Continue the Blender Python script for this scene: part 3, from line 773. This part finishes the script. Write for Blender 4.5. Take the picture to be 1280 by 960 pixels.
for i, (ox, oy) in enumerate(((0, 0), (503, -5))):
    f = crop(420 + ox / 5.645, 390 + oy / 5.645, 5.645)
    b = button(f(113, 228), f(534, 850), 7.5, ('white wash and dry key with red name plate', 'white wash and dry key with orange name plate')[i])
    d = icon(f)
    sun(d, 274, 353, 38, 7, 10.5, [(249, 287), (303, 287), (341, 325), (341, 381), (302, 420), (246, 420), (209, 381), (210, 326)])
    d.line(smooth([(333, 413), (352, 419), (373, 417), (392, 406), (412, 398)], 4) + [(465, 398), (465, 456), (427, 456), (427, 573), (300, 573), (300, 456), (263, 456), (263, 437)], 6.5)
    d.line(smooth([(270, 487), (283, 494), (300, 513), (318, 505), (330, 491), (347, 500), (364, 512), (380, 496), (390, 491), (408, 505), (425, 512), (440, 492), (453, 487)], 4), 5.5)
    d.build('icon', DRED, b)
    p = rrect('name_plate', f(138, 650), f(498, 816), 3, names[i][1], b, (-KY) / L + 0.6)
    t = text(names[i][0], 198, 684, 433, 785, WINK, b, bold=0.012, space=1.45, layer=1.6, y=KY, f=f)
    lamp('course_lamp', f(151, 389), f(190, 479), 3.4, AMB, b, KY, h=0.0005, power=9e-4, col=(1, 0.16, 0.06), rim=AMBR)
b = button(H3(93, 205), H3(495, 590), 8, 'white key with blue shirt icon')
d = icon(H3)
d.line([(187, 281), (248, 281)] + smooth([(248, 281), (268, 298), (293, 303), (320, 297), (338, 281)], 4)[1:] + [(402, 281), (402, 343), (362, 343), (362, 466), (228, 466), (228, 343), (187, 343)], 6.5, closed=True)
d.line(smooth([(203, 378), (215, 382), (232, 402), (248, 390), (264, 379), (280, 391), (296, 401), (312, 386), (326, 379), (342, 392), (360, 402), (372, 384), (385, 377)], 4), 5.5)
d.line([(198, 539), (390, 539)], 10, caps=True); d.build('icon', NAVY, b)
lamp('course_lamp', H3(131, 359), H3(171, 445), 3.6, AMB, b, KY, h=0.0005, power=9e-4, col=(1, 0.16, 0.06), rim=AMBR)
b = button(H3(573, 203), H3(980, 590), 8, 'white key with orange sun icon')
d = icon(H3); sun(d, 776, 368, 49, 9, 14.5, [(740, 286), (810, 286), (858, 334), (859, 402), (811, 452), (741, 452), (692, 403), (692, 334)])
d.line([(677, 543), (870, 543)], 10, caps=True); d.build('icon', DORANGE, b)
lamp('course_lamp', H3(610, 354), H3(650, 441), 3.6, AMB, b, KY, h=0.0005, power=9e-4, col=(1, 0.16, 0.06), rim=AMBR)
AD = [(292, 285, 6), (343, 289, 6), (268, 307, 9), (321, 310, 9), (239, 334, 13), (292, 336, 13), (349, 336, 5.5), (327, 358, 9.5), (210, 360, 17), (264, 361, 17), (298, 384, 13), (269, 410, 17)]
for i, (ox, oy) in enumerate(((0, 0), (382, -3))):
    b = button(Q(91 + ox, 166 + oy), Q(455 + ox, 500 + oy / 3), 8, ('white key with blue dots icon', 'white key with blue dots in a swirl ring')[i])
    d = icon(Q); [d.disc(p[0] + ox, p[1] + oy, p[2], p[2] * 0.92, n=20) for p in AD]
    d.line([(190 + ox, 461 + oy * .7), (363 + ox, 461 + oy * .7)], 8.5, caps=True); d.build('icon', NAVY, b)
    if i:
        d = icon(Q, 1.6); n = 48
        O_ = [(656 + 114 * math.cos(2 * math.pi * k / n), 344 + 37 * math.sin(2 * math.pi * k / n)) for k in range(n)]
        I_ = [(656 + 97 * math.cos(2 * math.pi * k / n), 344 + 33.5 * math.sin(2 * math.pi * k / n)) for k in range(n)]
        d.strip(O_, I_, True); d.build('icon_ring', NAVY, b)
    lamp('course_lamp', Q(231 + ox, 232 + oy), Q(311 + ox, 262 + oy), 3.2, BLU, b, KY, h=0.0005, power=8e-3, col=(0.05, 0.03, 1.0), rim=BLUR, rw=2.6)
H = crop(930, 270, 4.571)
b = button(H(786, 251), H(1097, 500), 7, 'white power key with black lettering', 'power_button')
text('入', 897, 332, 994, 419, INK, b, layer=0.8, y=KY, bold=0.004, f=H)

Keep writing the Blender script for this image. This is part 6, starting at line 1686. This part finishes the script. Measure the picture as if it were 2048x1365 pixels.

----

Spot every line that holds "this" and copy it.

Reply>
Continue the Blender Python script for this scene: part 3, from line 773. This part finishes the script. Write for Blender 4.5. Take the picture to be 1280 by 960 pixels.
Keep writing the Blender script for this image. This is part 6, starting at line 1686. This part finishes the script. Measure the picture as if it were 2048x1365 pixels.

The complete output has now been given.